=== Exercise prompt ===
Among the lines below, list those containing the string "objects".

--- START OF Data for this task ---

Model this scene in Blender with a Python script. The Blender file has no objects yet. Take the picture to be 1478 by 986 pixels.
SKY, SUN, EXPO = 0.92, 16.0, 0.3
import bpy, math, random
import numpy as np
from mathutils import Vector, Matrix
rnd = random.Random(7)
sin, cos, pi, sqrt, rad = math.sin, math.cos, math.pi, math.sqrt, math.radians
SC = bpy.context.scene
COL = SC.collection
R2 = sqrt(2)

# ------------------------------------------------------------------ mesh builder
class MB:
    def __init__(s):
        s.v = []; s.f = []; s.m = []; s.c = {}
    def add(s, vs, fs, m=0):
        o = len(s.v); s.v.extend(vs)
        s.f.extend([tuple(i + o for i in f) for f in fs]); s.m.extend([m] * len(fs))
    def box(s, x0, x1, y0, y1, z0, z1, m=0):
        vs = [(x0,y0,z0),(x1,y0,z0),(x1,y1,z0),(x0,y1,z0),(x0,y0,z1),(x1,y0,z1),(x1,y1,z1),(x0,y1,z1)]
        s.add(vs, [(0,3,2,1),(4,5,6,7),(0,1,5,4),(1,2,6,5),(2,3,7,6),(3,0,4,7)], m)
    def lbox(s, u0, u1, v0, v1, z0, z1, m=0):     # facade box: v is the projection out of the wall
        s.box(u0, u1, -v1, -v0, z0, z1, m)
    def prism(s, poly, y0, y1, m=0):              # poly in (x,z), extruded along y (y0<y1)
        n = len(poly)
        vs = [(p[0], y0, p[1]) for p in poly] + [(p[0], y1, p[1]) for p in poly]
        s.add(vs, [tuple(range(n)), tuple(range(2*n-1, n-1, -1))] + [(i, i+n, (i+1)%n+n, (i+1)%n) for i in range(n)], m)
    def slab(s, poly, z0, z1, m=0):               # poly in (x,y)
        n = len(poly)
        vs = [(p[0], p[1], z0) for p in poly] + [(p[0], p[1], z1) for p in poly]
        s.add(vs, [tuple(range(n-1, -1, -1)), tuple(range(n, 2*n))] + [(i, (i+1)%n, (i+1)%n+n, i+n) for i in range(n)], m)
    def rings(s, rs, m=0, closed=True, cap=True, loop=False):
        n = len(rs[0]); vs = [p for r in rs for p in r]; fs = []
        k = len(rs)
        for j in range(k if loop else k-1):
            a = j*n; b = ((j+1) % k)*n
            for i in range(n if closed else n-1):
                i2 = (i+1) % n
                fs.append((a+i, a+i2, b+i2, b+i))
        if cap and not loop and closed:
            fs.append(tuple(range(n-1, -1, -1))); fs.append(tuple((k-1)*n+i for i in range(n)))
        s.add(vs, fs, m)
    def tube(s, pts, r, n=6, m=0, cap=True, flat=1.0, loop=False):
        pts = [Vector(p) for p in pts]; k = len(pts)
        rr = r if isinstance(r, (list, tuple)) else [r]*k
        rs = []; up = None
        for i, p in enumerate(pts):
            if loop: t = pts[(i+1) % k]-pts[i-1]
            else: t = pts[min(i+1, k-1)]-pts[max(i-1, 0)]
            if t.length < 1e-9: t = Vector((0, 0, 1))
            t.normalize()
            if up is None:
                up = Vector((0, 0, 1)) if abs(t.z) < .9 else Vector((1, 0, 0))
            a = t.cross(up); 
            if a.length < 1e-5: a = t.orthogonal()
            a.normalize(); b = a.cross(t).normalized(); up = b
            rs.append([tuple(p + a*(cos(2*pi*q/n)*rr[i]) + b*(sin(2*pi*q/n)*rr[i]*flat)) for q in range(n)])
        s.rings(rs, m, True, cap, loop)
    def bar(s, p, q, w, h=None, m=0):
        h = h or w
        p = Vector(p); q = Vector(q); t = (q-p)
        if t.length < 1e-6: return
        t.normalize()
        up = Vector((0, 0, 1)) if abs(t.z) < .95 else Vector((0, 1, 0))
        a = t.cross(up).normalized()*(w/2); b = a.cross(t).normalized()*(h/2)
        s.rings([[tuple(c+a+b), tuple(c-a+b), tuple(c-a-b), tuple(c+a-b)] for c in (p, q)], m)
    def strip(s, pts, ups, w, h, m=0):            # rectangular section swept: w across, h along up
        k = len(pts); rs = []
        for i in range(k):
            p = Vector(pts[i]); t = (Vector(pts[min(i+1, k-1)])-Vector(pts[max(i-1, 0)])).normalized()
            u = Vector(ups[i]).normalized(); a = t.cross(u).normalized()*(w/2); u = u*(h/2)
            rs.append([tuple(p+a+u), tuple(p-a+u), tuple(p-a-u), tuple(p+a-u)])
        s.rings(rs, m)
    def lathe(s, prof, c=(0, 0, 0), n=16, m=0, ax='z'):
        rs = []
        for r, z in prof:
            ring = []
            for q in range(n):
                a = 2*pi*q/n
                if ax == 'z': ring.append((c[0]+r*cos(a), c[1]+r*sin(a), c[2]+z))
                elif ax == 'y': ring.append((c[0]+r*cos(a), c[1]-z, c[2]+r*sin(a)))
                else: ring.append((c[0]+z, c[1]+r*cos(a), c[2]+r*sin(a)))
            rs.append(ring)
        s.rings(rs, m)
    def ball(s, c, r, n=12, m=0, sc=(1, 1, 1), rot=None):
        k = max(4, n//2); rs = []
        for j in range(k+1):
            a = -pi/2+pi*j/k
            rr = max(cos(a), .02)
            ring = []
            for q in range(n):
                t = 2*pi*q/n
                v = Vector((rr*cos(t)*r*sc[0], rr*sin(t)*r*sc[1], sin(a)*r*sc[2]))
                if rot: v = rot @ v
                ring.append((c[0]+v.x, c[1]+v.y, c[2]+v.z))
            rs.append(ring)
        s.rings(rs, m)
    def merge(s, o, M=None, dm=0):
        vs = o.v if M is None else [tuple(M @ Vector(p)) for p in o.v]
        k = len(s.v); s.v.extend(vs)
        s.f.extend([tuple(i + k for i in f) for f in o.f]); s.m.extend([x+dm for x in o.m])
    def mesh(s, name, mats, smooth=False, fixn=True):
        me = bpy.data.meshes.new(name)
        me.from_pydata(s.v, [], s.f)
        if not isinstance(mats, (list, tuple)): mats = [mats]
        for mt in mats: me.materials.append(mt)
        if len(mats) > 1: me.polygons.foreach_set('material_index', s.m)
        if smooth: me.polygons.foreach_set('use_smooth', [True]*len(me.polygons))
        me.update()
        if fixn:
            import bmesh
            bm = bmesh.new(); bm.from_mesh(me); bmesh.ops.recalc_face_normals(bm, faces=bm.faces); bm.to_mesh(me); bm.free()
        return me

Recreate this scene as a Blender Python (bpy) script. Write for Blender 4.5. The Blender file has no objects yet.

--- END OF Data for this task ---

=== Expected output ===
Model this scene in Blender with a Python script. The Blender file has no objects yet. Take the picture to be 1478 by 986 pixels.
Recreate this scene as a Blender Python (bpy) script. Write for Blender 4.5. The Blender file has no objects yet.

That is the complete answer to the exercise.